Wednesday, July 25, 2007

Happiness comes in waves, washing over the boredom, loneliness, and aimlessness that I have been feeling for the past couple of days. It washes over the thing; it does not wash it away. The tide pulls back and it is still there.

Last night, for instance, I was at this bar, the Metropolitan, for karaoke night and, for indistinct reasons, wasn’t feeling it and did not particularly feel like being there. I had thought numerous times about dipping out and going to bed, told myself though that I should at least wait to sing the song I had signed up for. And then a giddiness and a joy took hold abruptly, took hold simply because eye contact, that certain type, had been made with a cute stranger.

After singing this song, Whitney Houston’s “How Will I Know,” singing it terribly, I did not dip out of this bar like I had earlier resolved to do, did not want to. I was really happy because there was a boy, same one, at the other end of the bar trying not to let me see him looking at me. I went and talked to this boy and became the person I normally am, happy, smiling, full of giggles, and present. His name, Drew. Brown hair and brown eyes, obviously. But those brown eyes, man! Who wouldn’t be giddy with such things looking at you? 21. Works at Kenneth Cole. Half Persian. These and other basic details exchanged slowly between lots of staring. Each question, each answer, said at a pace that could only be sexy – to talk in such unhurried words and to do so through the hint of a smile is the best form of foreplay, tension there and quieter moments, potential openings for kisses, touches. Simply recounting these things, trying to get back at that experience last night and remembering how I felt, is making me smile, making me feel good – another wave soon to go back to sea?

But to recount these things, to recall the joy I felt, this wave of tenderness toward the world, seems silly, or even masochistic, considering the sadness I felt soon after this lovely interaction. That leisurely flirtatious conversation did allow for touching, kissing. Hands on his thigh, through his hair, along his side. Kisses to his neck, ear. All so lovely and so gratifying in a way I didn’t know I needed, was lacking. Mentally, I had been brainstorming how I would have to kick Rebecca out of my bed and send her to the couch so I could sleep with this boy, how I would still have to wake up early and finish the editing I had still yet to do for this job. I was planning for what seemed a foregone conclusion, sex with this boy I was really attracted to and who, at that moment, seemed to be really attracted to me.

I interrupted my conversation with Drew to run outside and say bye to a friend that had just exited and who I didn’t know was leaving. I came back inside and did not see Drew at the barstool anymore. I watched a friend sing a song and then went out back to find this cute boy. He was not there either. The boy had dipped out without a goodbye, with me never even getting his number. Certain he was gone, this brief surge of joy diminished and the original malaise again appeared, a bit more intensely after the disappointment with this boy.

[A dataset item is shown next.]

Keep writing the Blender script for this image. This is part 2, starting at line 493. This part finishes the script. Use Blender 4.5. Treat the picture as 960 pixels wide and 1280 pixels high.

Today, I masturbated most of the day, watching porn on the Internet, totally incapable of doing the things I kept telling myself I should be doing – leaving the house, writing, looking for work, etc. I finally did make it out of the house and hung out in Union Square with Niki and Rebecca for a bit. That provided some of the spark that I needed. I have since read things I had wanted to read (including that amazing bonobo story, which sparked many, many thoughts in my head about the nature of man and the organization of societies, both ape and human), have a temp assignment for the next two days, and am going to write before going to bed.

Sharon Jones is playing a free concert tomorrow night, which will surely bring a great wave of joy, perhaps one so great as to knock me senseless. Working will probably help alleviate the feeling of ennui that I too often get when unemployed and that manifests itself in me masturbating four times a day. [From the aforementioned article: “Captivity can have a striking impact on animal behavior. As Craig Stanford, a primatologist at the University of Southern California recently put it, “Stuck together, bored out of their minds – what is there to do except eat and have sex?”] And, this just in from the wires: the boy, Drew, has just responded to a missed connection I posted, giving me his phone number! Oh, these waves!